Ce titre, ce clip, ce sont des moyens de faire ta révolution en musique ?

Je suis content d’avoir saisi quelque chose de spécial et d’être allé au bout de mon idée

Grave ! Tous à l’Élysée ! (Rires) Plus sérieusement, oui. J’aime beaucoup parler dans mes chansons de choses qui me tiennent à cœur. Je voulais une manière d’illustrer ma chanson. Cette chanson, c’est un refus direct d’une manière d’être. Je ne suis absolument pas un donneur de leçon mais je voulais poser des questions. Je voulais montrer par l’exemple, c’est comme ça que j’aime convaincre en fait. Je voulais moi, faire, et si cela inspire, peut-être que certains suivront le même chemin. L’idée des enfants, je l’avais déjà depuis un moment, je trouvais ça intéressant que ce soient eux qui chantent cette grosse voix. C’est d’ailleurs dans cette chanson où je chante le plus puissamment.

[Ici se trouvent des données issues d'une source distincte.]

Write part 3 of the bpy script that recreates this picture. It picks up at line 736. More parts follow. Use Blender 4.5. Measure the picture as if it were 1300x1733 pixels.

L’idée de révolution, c’était quelque chose qui te tenait à cœur sur cet album ?

L’idée de révolution est hyper importante et à tous les niveaux. Révolution personnelle ou extérieur. L’idée de révolution est quelque chose de permanent. C’est un peu cette idée que développe Camus dans le Mythe de Sisyphe. Il dit que l’état de révolution peut être permanent dans un être, c’est toujours aller chercher à se surpasser, et c’est un système qui va forcément un peu tomber. C’est pour ça qu’il faut le redresser. C’est quelque chose de cyclique. Dans notre système actuel et un peu tout ce qu’on a connu depuis l’histoire de l’Humanité, pour moi l’état révolutionnaire est constant autant d’un point de vue personnel, qu’extérieur.

Tu as dévoilé ton deuxième album Quatre murs blancs il y a quelques semaines. Quelle est ta satisfaction autour de ce projet?

Il a plein de défauts cet album. Quand je le réécoute, je me dis qu’il y a plein de choses qui vont pas.

Le but de cette question était de vendre ton projet Mathieu ! (Rires)

(Rires) Oui ! Par contre, je trouve qu’il a quelque chose d’assez unique, spécial.  J’ai l’impression d’avoir saisi un truc peu spécial. Quand on est touché par cet album, il y a une connexion qui se fait. Je suis content d’avoir saisi ça. Égoïstement, je suis allé au bout d’une idée. Je suis soulagé d’avoir fait ça. Avec cet album, je suis allé chercher en profondeur quelque chose d’un peu moins drôle mais maintenant, ça m’a libéré j’ai l’impression. Mes nouvelles idées naissantes sont faites avec plein de sourire, d’explosion, de folie espiègle. Je suis content car avec ce deuxième album, j’avais besoin de sortir un aspect de moi. J’ai l’impression de devoir le faire pour me sentir mieux.

Dernière question, tes projets à venir ?

J’ai écris beaucoup de choses. J’ai des projets qui se dessinent. J’avance différents projets. Je suis en train de choisir lequel je veux défendre. Disons que j’ai à peu près quatre projets dont deux que j’ai à peu près finis les phases d’écritures. Après, ce sont des histoires de mixages. J’attends un peu avant de choisir. Tout tourne autour de la musique. J’ai des idées de spectacles mais c’est tellement loin que je veux pas encore en parler.